I can only compare it to driving full speed in your automobile with your eyes closed! The sensation of feeling a "high" was exuberantly present and pervasive. Perhaps it can be compared to skydiving. The skydiver has faith their parachute will open and consequently leaps out of an airplane and plunges headlong toward destruction below. All this is done for the absolute thrill of sensation and the rush of endorphins. Flirtation with death and taking control of one's mortality brings a tidal wave of ecstatic emotion!  After such a leap the skydiver often reports they "have never felt more alive!"

So too with heading into prison amongst murderers, molesters and hoodlums--the fear and the absolute certainty of rightness co-mingled like the most powerful drug a human could take. I was on a "high" for two years!

But, no high ever lasts because the human mind and the human body are mortal and subject to the forces of reality. What goes up MUST come down! The inertia of everyday living has a braking effect on fantasy life and self delusion. The Real World has power too!

The bargain a True Believer makes with their belief system is the bargain of a drug addicted person. Unless more and greater stimulation is available the destructive evidence of reality wipes away the high. The personal cost of the high is so vast no one can afford it without stealing from everyone around you; your family, friends and society.

For the Jehovah's Witness the ruin is always at the door. The ability to balance the full-time demands of being a husband or wife, being a father or mother, being a provider or homemaker and, yet, plunging headlong into the demands of the Kingdom Hall and the governing body is overwhelming at last!  Something has to give!
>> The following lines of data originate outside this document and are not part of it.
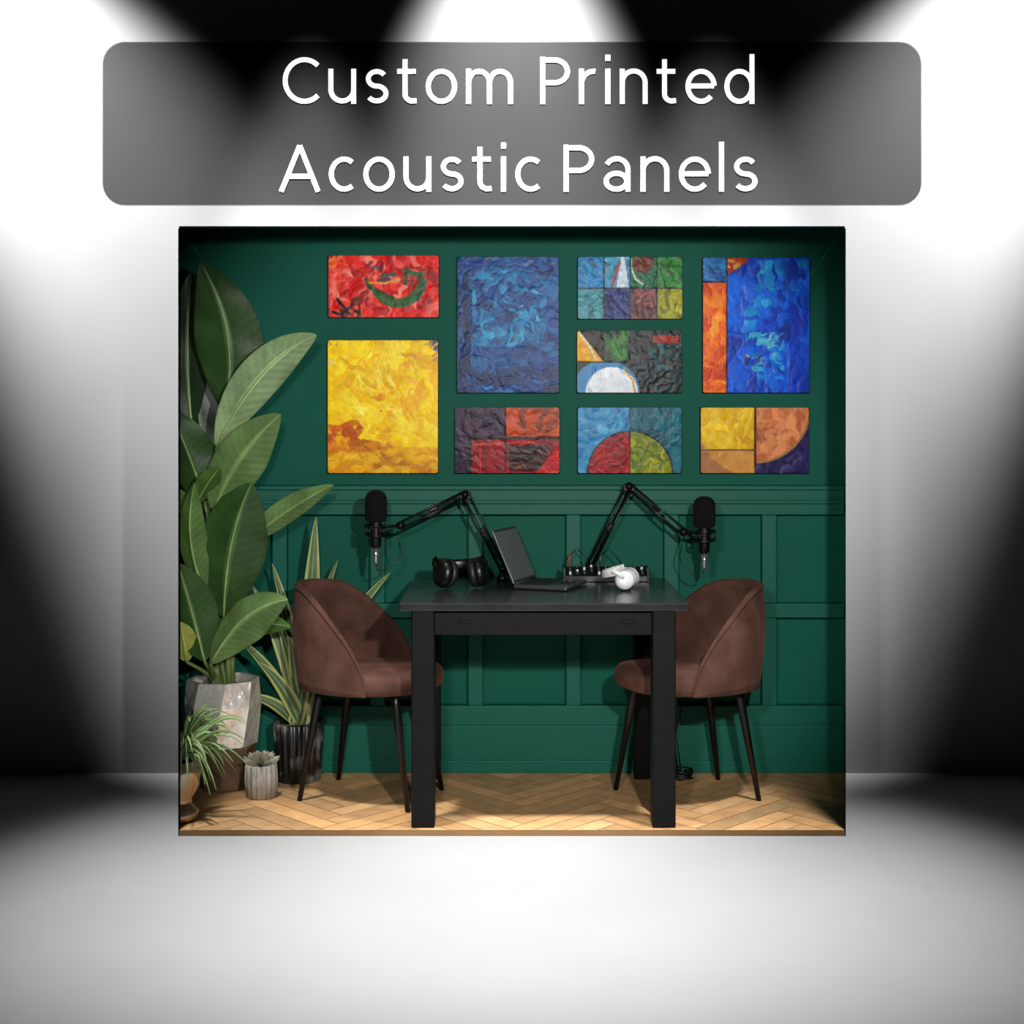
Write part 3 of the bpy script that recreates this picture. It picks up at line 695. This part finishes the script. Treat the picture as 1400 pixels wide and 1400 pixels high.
b.lathe([(.13, .17), (.142, .32), (.134, .41), (.118, .41), (.118, .37)], base, 1, 8, smooth=False, twist=.14)
b.lathe([(.112, .36), (.112, .375), (.0, .385)], base, 3, 20)
b.build('potted_banana_plant', [M_leaf, M_silver, M_bronze, M_soil], clips=CL)

b = MB(); dc = 5.43; c0 = Vector((X(408, dc), dc, 0)); PTOP = Z(985, dc)
M_marb = mat('black_marble', (22, 22, 24), rough=.3, rgb2=(120, 118, 116), nscale=11, contrast=(.5, .68))
b.lathe([(.074, 0), (.082, .006), (.088, PTOP*.5), (.094, PTOP-.006), (.090, PTOP), (.078, PTOP), (.076, PTOP-.03)], c0, 1, 120, ribs=18, ribamp=.10)
b.lathe([(.074, PTOP-.03), (.0, PTOP-.02)], c0, 2, 20)
tips = [(432, 706, 5.40, .075), (534, 782, 5.42, .055), (412, 800, 5.46, .06), (345, 800, 5.38, .05), (462, 765, 5.45, .05), (375, 838, 5.36, .05), (322, 870, 5.36, .045),
        (500, 830, 5.46, .05), (470, 850, 5.46, .045), (440, 800, 5.40, .055), (352, 905, 5.33, .05), (395, 870, 5.33, .05), (455, 905, 5.46, .045),
        (372, 770, 5.44, .05), (330, 950, 5.33, .04), (425, 905, 5.38, .05)]
for i, (tx, ty, td, w) in enumerate(tips):
    a = i*2.4; bp = c0+Vector((.03*math.cos(a), .025*math.sin(a), PTOP-.02)); tp = P(tx, ty, td)
    leaf(b, bp, tp, w*1.15, random.choice([(66, 88, 58), (80, 102, 70), (56, 78, 50)]), ((bp.x-tp.x)*.15, 0, .05), random.uniform(-.4, .4), 0, 24, 8, .35, .55, mid=(110, 130, 90), edge=(156, 160, 94), wave=.01, veins=True)
b.build('potted_agave_plant', [M_leaf2, M_marb, M_soil], clips=CL)

b = MB(); dc = 5.19; c0 = Vector((X(357, dc), dc, 0)); PT = Z(1044, dc)
M_stone = mat('grey_stone_pot', (120, 116, 110), rough=.6, rgb2=(176, 172, 166), nscale=14)
b.lathe([(.044, 0), (.052, .004), (.058, PT*.5), (.056, PT-.004), (.052, PT), (.046, PT), (.045, PT-.015)], c0, 1, 112, ribs=16, ribamp=.13)
b.lathe([(.044, PT-.012), (.0, PT-.006)], c0, 2, 20)
for r_, nn_, el, L_ in ((.0, 10, .35, .075), (0, 9, .7, .065), (0, 7, 1.05, .055), (0, 4, 1.35, .05)):
    for k in range(nn_):
        a = 2*math.pi*k/nn_+el*3; dr = Vector((math.cos(a)*math.cos(el), math.sin(a)*math.cos(el), math.sin(el)))
        p = c0+Vector((0, 0, PT-.004)); leaf(b, p, p+dr*L_, .022, (112, 124, 104), (0, 0, -.006), 0, 0, 10, 6, .3, .9, mid=(130, 140, 120), edge=(150, 130, 116), veins=False)
b.build('potted_succulent', [M_leaf2, M_stone, M_soil], clips=CL)

b = MB(); dc = 4.90; c0 = Vector((X(243, dc), dc, 0)); PT = Z(1038, dc)
M_cop = mat('polished_bronze', (176, 156, 134), rough=.22, metal=.7, noise=.15, nscale=6)
b.lathe([(.06, 0), (.066, .004), (.074, .03), (.052, .055), (.048, .075), (.07, .11), (.082, PT*.8), (.078, PT), (.068, PT), (.066, PT-.02)], c0, 1, 40)
b.lathe([(.066, PT-.018), (.0, PT-.01)], c0, 2, 20)
rr = random.Random(5)
for k in range(75):
    a = rr.uniform(-2.0, 1.6); L_ = rr.uniform(.10, .24); h = rr.uniform(-.10, .17)
    p = c0+Vector((rr.uniform(-.0, .03), rr.uniform(-.02, .02), PT)); tp = p+Vector((L_*math.cos(a), L_*.6*math.sin(a), h))
    leaf(b, p, tp, .011, rr.choice([(84, 116, 60), (110, 138, 80), (70, 98, 52)]), (0, 0, .13), rr.uniform(-.6, .6), 0, 18, 4, .3, .45, mid=(150, 164, 112), veins=False)
b.build('potted_spider_plant', [M_leaf2, M_cop, M_soil], clips=CL)

# ================================================================ lights
def spot(name, loc, tgt, power, size, blend, radius=.1, col=(1, 1, 1)):
    l = bpy.data.lights.new(name, 'SPOT'); l.energy = power; l.spot_size = math.radians(size); l.spot_blend = blend
    l.shadow_soft_size = radius; l.color = col
    o = bpy.data.objects.new(name, l); SC.collection.objects.link(o); o.location = loc
    o.rotation_euler = (Vector(tgt)-Vector(loc)).to_track_quat('-Z', 'Y').to_euler()
spot('wall_washer_spotlight', (-2.76, 4.8, 4.24), (-1.64, 5.6, 2.27), 2700, 35, 1.0, .06)
spot('wall_washer_spotlight', (2.76, 4.8, 4.24), (1.64, 5.6, 2.27), 2700, 35, 1.0, .06)
spot('wall_washer_spotlight', (0, 4.8, 4.35), (0, 5.6, 2.25), 1900, 36, 1.0, .06)
for sx in (-1, 1):
    spot('wall_gap_fill_light', (.80*sx, 4.8, 4.3), (.80*sx, 5.6, 4.3-.8/math.tan(math.radians(17))), 1350, 23, 1.0, .06)  # pair added to brighten the wall gap between the three beams
spot('floor_pool_spotlight', (-1.3, 3.95, 4.6), (-.45, 4.15, 0), 1600, 37, 1.0, .15)
spot('floor_pool_spotlight', (1.3, 3.95, 4.6), (.45, 4.15, 0), 1600, 37, 1.0, .15)
spot('room_key_spotlight', (.62, 1.3, 1.86), (0.04, 5.4, 1.05), 430, 43, .5, .05, (1, .98, .95))
spot('room_fill_spotlight', (-.35, 1.2, 1.82), (0, 5.4, 1.05), 230, 43, .5, .1, (1, .99, .97))

w = bpy.data.worlds.new('world'); SC.world = w; w.use_nodes = True
w.node_tree.nodes['Background'].inputs['Color'].default_value = (1, 1, 1, 1); w.node_tree.nodes['Background'].inputs['Strength'].default_value = .003

cam = bpy.data.cameras.new('camera'); co = bpy.data.objects.new('camera', cam); SC.collection.objects.link(co)
co.location = (0, 0, EYE); co.rotation_euler = (math.pi/2, 0, 0); cam.sensor_width = 36; cam.lens = 36*F/1400
cam.shift_y = -(700-HZ)/1400.0; cam.clip_start = .05
SC.camera = co
SC.view_settings.view_transform = 'Standard'; SC.view_settings.look = 'None'
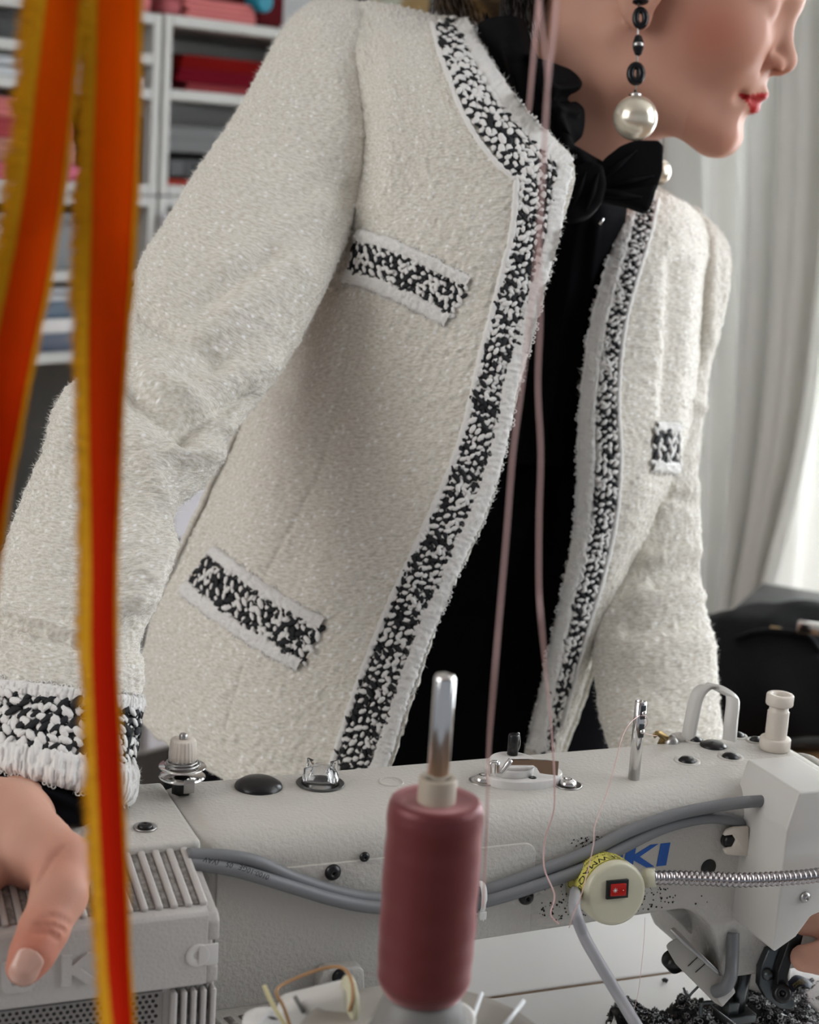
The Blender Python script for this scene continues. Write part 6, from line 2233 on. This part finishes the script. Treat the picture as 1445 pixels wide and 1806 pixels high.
oA = mtop(1260, 1800, -0.2)
LBX = [1060, 1085, 1105, 1130, 1160, 1190, 1205, 1232, 1262, 1300, 1318, 1340, 1372, 1405, 1450, 1600]
LBY = [1830, 1803, 1790, 1799, 1799, 1786, 1776, 1787, 1793, 1792, 1752, 1744, 1742, 1752, 1756, 1756]
G = []
for b in np.linspace(-0.075, 0.060, 100):
    row = []
    for a in np.linspace(-0.085, 0.20, 210):
        px_ = PX(ML(oA[0] + a, oA[1] + b, -0.196))
        s_ = px_[1] - np.interp(px_[0], LBX, LBY) + 5 * math.sin(px_[0] * 0.35) * math.sin(px_[0] * 0.11)
        edge = np.clip(s_ / 14 + 0.35, 0, 1)
        row.append((oA[0] + a, oA[1] + b, -0.2 - 0.003 * (edge <= 0) + 0.0006 + float(lace_h(np.array(a), np.array(b))) * 1.15 * edge ** 0.7))
    G.append(row)
G = np.array(G)
GW = MO + G[..., :1] * MU + G[..., 1:2] * MV + G[..., 2:] * MW
ff_ = grid_faces(*G.shape[:2])
up_ = (G[..., 2] > -0.1990).ravel()
ff_ = ff_[up_[ff_].all(1)]
link('lace_ground', GW.reshape(-1, 3), ff_, LACE, lc)
q, q2 = MB(), MB()
rg = np.random.default_rng(12)
N = gnormals(GW)
N *= np.sign(N[..., 2:3])
for k in range(5200):
    i, j = rg.integers(2, 98), rg.integers(2, 208)
    if G[i, j, 2] < -0.1965:
        continue
    p, n = GW[i, j], N[i, j]
    t = rg.normal(0, 1, 3)
    t -= n * (t @ n)
    t /= np.linalg.norm(t)
    s = np.cross(n, t)
    r = rg.uniform(0.0009, 0.0022)
    tgt = q2 if (rg.random() < 0.5 * float(vnoise(np.array(i * .12), np.array(j * .1))) + (0.25 if j > 150 else 0)) else q
    pts = [p + n * (0.0008 + 0.0006 * math.sin(3 * u)) + (t * math.cos(u) + s * math.sin(u)) * r for u in np.linspace(0, 5.6, 7)]
    tgt.tube(np.array(pts), 0.00042, 4)
q.build('lace_loops', LACE, lc, kind='stuff')
q2.build('lace_loops', LACES, lc, kind='stuff')
# striped stitch strip and clear foot beside the needle
q = MB()
for k in range(14):
    c0, c1 = P(1252 + k * 4.5, 1772 + k * 4, 1.06), P(1276 + k * 3.5, 1790 + k * 2.6, 1.06)
    q.tube([c0, (c0 + c1) / 2 - _f * 0.002, c1], 0.0006, 5)
q.build('lace_edging', LACE, lc, kind='stuff')
# white mesh piece and navy woven label
wm = MB()
a0 = mtop(1395, 1742, -0.186)
wm.grid(np.array([[ML(a0[0] + a, a0[1] + b - 0.01, -0.186 + 0.006 * math.sin(a * 60 + b * 30) - b * 0.12) for a in np.linspace(0, 0.075, 30)] for b in np.linspace(-0.03, 0.035, 16)]))
o = wm.build('white_mesh_cloth', mat('white_mesh', (0.55, 0.55, 0.56), 0.7, bump=(900, 0.6, 0.0008)), label='white ribbed cloth lying against the black lace at right', cat='fabric')
md = o.modifiers.new('thickness', 'SOLIDIFY')
md.thickness = 0.001
lb = thing('woven_label', 'navy woven label with yellow lettering on the lace', 'label', P(1410, 1750, 1.12))
cn = [P(1388, 1734, 1.125), P(1402, 1720, 1.128), P(1420, 1724, 1.128), P(1434, 1736, 1.125)]
cn2 = [P(1396, 1752, 1.112), P(1412, 1740, 1.115), P(1426, 1742, 1.115), P(1430, 1745, 1.115)]
A_, B_ = crom(np.array(cn), 20), crom(np.array(cn2), 20)
MB().grid(np.array([A_, A_ * 0.5 + B_ * 0.5 + MW * 0.001, B_])).build('label_cloth', mat('navy_label', (0.010, 0.018, 0.05), 0.6), lb)
v, f = text_mesh('GESSEN', 0.0062)
v -= np.array([(v[:, 0].min() + v[:, 0].max()) / 2, 0.0022, 0])
cL = P(1409, 1735, 1.1170)
dx = P(1421, 1728, 1.1190) - P(1399, 1745, 1.1150)
dx /= np.linalg.norm(dx)
dy = -ray(1409, 1735)
dy = np.cross(dy / np.linalg.norm(dy), dx)
link('label_lettering', [cL + dx * p[0] * 0.42 + dy * p[1] for p in v], f, mat('yellow_thread', (0.50, 0.40, 0.10), 0.6), lb, smooth=False)
# a scrap of thread on the table
MB().tube([onZ(1169, 1730, TABZ + 0.0012), onZ(1173, 1728, TABZ + 0.002), onZ(1178, 1731, TABZ + 0.0012)], 0.0014, 6, 12).build('lint', INK, label='dark speck of lint on the white table', cat='lint')

# ------------------------------------------------------------------ thread stand in the foreground, with the spool
SD = 0.75
ts = thing('thread_stand', 'grey thread stand with spool plates and steel pin behind the machine', 'thread stand', onZ(742, 1990, TABZ))
GREYST = mat('stand_grey', (0.20, 0.195, 0.185), 0.45)
PALEST = mat('stand_pale_plastic', (0.60, 0.59, 0.56), 0.4)
TAUPE = mat('stand_taupe', (0.30, 0.28, 0.25), 0.5)
base = P(744, 1778, SD)
ax = np.array([0, 0, 1.0])
top = P(770, 1352, SD)
# spool seat cone and plate
MB().lathe(base, ax, [(0.0245, -0.017), (0.0225, -0.010), (0.0185, 0.001), (0.0165, 0.0055), (0.0150, 0.0070), (0.004, 0.0070)], 40).build('spool_seat', GREYST, ts)
MB().lathe(base, ax, [(0.004, -0.0215), (0.0215, -0.0215), (0.0235, -0.0195), (0.0245, -0.012), (0.0240, -0.0115), (0.0225, -0.0175), (0.004, -0.018)], 48).build('plate_hub', PALEST, ts)
pc = P(748, 1850, SD + 0.01)
MB().lathe(pc, ax, [(0.002, -0.004), (0.055, -0.003), (0.058, 0.0), (0.0575, 0.0012), (0.054, 0.0), (0.002, -0.001)], 64).build('spool_plate', TAUPE, ts)
pin0 = base + ax * 0.005
pin1 = P(797, 1150, SD)
hgt = (pin1 - pin0)[2]
MB().lathe(pin0 * np.array([1, 1, 0]) + MW * pin0[2] + (P(785, 1250, SD) - P(760, 1560, SD) * 0 - P(785, 1250, SD)), ax, [(0.0047, 0), (0.0047, hgt - 0.002), (0.0040, hgt - 0.0004), (0.002, hgt)], 24).build('spool_pin', CHROME, ts)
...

The result of magic-thinking, superstition, ritual behavior, and absolute certainty is a toll of human misery evidenced by the tens of thousands of ex-Jehovah's Witnesses whose lives were torn apart by their eccentric devotions. "Enough" is never enough and the Watchtower Society chews them up and spits them out with alarming regularity. Human lives are the fuel for the monstrous machine of propaganda; the publishing empire of Brooklyn's cosmocratic governing body!

The rituals of door to door ministry, books studies, Kingdom Hall attendance, "happy talk" and avoidance of "worldly" normality can only reinforce the spell of behavioral superstition until a crisis intervenes in the life of a JW.  Financial problems, illness, accidents, legal problems, or sexual abuse switch off the flow of imagined goodwill from the body of the hypnotised drones and turn their brotherly love into mere nothingness.

If you have a personal problem the support vanishes! Why? Because there are no "individuals" allowed in Jehovah's service. The group is the living machine that carries the message forward to bring in more and more fuel for the Kingdom work. Anybody who falters or stops the flow must be expunged. They must heal themselves are be put to "death." The fact that this "death" is an attitude of being treated "as though dead" does not lessen the destructive impact on the damaged believer at a time when they are least able to withstand the blow.

The stories of the wrecked lives of former Witnesses should be ample evidence what the illusion of absolute belief produces when the illusion itself is shattered by reality.

I urge every active Witness, every friend or family member whose loved one is a Jehovah's Witness to read these stories and consider them cautionary tales of extreme warning!

The moral of the story is: JUST SAY NO! to the drug of absolute certainty. The costs are the real "high."